While Wikipedia mentions that power rests with the public (hence the name) instead of a monarch:

Representation in a republic may or may not be freely elected by the general citizenry. In many historical republics, representation has been based on personal status and the role of elections has been limited. This remains true today; among the 159 states that use the word "republic" in their official names as of 2017, and other states formally constituted as republics, are states that narrowly constrain both the right of representation and the process of election.

Exactly, because a republic isn't very democratic. What I'm saying is that representative democracy is barely democratic at all.

Those are two different things.

[–] steven@infosec.pub 0 points 11 months ago (1 children)

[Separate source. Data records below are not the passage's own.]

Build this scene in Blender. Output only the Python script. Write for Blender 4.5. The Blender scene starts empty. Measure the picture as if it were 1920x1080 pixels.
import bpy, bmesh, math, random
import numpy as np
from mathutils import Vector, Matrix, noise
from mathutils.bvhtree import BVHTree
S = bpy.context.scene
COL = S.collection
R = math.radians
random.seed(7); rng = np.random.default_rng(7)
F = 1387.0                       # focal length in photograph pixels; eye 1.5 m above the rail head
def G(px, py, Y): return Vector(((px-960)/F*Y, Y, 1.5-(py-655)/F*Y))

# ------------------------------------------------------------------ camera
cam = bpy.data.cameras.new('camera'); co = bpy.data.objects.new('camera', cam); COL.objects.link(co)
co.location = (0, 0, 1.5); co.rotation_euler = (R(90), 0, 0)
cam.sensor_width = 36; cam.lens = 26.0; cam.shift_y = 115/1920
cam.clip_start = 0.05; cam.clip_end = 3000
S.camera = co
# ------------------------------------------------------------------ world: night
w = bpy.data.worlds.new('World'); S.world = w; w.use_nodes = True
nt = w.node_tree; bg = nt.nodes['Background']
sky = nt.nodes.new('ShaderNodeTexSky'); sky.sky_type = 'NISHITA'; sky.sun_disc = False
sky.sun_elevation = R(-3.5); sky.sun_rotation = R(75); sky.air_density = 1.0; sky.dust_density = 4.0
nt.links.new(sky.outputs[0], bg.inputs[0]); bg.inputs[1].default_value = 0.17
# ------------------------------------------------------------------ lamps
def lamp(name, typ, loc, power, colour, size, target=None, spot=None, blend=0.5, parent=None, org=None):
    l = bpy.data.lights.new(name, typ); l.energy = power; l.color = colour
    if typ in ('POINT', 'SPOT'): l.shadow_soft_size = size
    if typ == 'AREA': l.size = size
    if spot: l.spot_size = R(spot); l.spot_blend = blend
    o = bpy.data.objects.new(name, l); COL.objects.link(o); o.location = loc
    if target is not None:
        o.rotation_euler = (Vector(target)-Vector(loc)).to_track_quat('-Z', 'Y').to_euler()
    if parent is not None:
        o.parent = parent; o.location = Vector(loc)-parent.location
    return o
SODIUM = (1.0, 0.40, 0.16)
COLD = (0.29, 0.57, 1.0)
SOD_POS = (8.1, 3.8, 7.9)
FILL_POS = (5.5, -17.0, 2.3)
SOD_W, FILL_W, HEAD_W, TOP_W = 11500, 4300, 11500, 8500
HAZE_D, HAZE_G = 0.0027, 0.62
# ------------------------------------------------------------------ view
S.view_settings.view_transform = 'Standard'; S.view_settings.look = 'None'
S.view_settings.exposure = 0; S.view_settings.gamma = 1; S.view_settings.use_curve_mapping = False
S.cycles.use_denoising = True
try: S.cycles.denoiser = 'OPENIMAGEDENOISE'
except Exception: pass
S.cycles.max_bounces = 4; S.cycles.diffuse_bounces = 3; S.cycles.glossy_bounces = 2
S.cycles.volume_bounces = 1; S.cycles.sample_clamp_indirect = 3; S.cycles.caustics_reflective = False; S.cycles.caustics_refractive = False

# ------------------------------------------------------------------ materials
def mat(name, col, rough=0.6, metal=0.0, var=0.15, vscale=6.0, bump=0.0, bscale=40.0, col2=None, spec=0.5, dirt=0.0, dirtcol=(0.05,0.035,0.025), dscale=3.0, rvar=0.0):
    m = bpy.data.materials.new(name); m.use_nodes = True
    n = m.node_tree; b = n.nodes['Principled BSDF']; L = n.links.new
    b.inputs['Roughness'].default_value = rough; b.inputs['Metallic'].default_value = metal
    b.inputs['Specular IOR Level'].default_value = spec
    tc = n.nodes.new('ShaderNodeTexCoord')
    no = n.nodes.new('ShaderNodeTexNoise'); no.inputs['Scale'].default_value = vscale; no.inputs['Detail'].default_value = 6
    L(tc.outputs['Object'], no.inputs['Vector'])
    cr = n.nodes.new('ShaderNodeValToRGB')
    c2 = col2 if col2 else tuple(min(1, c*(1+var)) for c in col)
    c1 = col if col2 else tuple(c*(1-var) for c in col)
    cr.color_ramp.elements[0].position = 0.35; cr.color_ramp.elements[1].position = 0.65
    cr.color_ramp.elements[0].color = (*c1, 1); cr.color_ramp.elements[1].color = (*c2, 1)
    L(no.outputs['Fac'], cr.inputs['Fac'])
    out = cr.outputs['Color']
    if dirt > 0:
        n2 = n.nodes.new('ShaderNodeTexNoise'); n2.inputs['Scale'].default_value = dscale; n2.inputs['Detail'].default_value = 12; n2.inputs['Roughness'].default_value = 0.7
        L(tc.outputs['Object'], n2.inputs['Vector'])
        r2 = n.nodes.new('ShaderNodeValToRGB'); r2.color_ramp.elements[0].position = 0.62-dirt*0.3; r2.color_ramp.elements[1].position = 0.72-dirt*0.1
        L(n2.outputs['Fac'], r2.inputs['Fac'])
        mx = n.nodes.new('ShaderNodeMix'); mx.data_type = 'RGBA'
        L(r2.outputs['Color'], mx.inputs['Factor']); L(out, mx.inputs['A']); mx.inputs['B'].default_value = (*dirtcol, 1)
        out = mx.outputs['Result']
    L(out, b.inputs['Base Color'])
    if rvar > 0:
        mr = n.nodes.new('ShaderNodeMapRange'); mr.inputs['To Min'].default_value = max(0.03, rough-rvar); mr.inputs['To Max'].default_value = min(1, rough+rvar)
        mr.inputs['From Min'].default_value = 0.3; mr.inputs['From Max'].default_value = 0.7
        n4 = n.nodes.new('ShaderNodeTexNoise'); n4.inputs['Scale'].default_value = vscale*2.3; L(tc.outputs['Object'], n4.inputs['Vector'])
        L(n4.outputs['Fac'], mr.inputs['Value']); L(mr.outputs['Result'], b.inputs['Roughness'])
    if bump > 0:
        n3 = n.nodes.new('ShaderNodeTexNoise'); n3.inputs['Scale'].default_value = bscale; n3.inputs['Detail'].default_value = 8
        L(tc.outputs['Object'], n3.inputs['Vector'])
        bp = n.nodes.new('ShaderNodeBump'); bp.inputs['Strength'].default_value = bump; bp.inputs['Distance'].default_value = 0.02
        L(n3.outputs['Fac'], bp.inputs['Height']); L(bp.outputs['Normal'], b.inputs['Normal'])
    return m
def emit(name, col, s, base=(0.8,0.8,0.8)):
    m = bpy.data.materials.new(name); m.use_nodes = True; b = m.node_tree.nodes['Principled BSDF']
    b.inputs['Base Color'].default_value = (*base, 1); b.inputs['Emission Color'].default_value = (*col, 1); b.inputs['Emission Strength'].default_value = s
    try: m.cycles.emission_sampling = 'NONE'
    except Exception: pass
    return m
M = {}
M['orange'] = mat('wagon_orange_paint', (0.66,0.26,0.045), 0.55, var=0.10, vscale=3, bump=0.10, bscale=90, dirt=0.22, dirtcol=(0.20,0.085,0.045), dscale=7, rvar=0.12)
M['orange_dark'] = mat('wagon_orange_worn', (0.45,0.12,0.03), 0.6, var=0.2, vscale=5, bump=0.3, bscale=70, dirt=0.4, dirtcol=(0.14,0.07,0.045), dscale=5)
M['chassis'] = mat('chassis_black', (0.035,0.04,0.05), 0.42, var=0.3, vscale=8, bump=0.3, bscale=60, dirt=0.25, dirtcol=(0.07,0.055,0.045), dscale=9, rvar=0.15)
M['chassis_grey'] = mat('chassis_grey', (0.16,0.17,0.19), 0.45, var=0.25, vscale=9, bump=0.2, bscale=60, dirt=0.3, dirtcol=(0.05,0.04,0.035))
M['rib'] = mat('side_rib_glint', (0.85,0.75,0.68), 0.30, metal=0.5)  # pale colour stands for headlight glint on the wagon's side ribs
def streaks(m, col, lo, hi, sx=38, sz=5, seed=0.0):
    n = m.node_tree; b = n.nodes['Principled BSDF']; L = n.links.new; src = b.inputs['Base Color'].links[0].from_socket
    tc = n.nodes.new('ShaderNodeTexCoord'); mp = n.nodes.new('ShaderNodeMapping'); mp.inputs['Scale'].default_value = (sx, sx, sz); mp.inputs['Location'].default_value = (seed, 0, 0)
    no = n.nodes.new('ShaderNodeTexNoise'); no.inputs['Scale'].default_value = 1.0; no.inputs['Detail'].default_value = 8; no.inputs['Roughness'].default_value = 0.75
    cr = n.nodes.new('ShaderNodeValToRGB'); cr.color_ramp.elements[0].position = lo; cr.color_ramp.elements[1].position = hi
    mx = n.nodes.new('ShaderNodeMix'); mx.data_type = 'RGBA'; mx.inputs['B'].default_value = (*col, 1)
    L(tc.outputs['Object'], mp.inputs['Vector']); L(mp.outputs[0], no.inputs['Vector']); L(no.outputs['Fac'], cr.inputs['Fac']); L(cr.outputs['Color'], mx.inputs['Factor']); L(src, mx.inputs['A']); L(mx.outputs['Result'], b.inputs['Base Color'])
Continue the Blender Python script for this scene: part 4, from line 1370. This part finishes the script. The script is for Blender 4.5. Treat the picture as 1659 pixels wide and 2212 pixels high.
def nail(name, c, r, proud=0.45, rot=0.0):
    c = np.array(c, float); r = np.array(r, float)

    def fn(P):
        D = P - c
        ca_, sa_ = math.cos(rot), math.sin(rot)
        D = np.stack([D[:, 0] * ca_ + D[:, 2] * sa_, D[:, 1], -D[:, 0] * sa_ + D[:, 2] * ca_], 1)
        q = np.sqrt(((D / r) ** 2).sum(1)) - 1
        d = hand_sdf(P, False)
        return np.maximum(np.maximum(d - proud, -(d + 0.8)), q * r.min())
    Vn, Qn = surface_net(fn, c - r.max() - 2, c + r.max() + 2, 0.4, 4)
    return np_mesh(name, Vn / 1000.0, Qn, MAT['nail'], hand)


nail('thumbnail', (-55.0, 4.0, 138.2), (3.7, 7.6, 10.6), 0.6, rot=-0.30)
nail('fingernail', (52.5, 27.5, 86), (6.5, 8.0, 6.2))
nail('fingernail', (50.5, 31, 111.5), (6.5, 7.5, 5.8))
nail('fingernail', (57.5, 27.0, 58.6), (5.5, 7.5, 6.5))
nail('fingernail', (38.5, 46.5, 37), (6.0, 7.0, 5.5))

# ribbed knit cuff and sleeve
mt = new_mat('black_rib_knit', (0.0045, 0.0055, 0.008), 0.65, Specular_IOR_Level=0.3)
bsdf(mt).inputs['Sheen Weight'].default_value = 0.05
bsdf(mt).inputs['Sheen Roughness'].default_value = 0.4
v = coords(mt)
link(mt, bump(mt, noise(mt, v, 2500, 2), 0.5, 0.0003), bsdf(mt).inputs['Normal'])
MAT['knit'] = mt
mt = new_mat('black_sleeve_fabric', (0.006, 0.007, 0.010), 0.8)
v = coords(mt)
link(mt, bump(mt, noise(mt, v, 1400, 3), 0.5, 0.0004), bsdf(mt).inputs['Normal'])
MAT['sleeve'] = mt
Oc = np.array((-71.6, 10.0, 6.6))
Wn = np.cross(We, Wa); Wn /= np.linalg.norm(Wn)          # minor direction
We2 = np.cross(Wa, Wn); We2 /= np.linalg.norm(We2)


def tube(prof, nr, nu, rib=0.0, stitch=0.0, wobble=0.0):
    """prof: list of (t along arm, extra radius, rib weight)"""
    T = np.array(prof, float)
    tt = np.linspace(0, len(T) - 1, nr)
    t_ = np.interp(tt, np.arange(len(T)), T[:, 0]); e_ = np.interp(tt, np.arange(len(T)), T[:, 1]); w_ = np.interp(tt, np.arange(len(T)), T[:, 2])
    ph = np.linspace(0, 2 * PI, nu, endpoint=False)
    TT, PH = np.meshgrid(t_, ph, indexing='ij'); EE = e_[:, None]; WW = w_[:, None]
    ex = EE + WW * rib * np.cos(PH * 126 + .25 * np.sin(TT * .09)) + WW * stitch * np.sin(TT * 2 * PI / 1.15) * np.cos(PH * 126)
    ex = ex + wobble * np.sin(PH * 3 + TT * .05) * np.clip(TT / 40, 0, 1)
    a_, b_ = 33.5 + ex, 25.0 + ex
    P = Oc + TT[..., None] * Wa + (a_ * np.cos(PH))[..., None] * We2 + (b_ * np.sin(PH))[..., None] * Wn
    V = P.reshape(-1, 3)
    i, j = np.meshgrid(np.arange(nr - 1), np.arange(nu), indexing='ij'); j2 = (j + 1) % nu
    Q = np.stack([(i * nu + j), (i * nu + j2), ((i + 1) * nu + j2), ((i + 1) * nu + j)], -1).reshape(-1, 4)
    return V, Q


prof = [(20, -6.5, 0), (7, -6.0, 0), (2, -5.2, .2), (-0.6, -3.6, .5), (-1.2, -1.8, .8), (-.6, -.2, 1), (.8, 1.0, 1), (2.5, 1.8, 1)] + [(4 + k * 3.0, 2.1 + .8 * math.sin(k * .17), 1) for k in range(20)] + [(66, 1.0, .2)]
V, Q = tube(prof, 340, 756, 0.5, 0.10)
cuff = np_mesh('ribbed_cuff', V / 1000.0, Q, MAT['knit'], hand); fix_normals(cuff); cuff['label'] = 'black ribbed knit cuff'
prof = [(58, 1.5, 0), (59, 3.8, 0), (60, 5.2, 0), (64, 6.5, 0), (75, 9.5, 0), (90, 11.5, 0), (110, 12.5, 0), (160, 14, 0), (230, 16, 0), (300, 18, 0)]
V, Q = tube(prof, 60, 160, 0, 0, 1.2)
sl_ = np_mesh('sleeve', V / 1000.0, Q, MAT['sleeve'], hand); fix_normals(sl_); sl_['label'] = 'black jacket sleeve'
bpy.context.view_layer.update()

Would you argue that the head of the state of the Netherlands is the king? It being written to be so doesn't mean it is so in practice.

[–] Kusimulkku@lemm.ee 0 points 11 months ago (1 children)

Would I argue that the king is the head of the state of the Kingdom of the Netherlands? Obviously?

The Kingdom of the Netherlands (Dutch: Koninkrijk der Nederlanden, pronounced [ˈkoːnɪŋkrɛik dɛr ˈneːdərlɑndə(n)] ⓘ),[g] commonly known simply as the Netherlands,[h] is a sovereign state consisting of a collection of autonomous territories united under the monarch of the Netherlands who functions as head of state.

[–] steven@infosec.pub 1 points 11 months ago* (last edited 11 months ago) (1 children)

Sure that's in paper. But does he head the state? North Korea is also a democratic republic if you go by the official definition..

I'm from Belgium, which is also a kingdom, but our king has absolutely no power. The state is headed by the federal government, not by the king, in practice. I would imagine that to be the case in the Netherlands too.

[–] Kusimulkku@lemm.ee 1 points 11 months ago

A head of state (or chief of state) is the public persona who officially embodies a state in its unity and legitimacy. Depending on the country's form of government and separation of powers, the head of state may be a ceremonial figurehead or concurrently the head of government and more.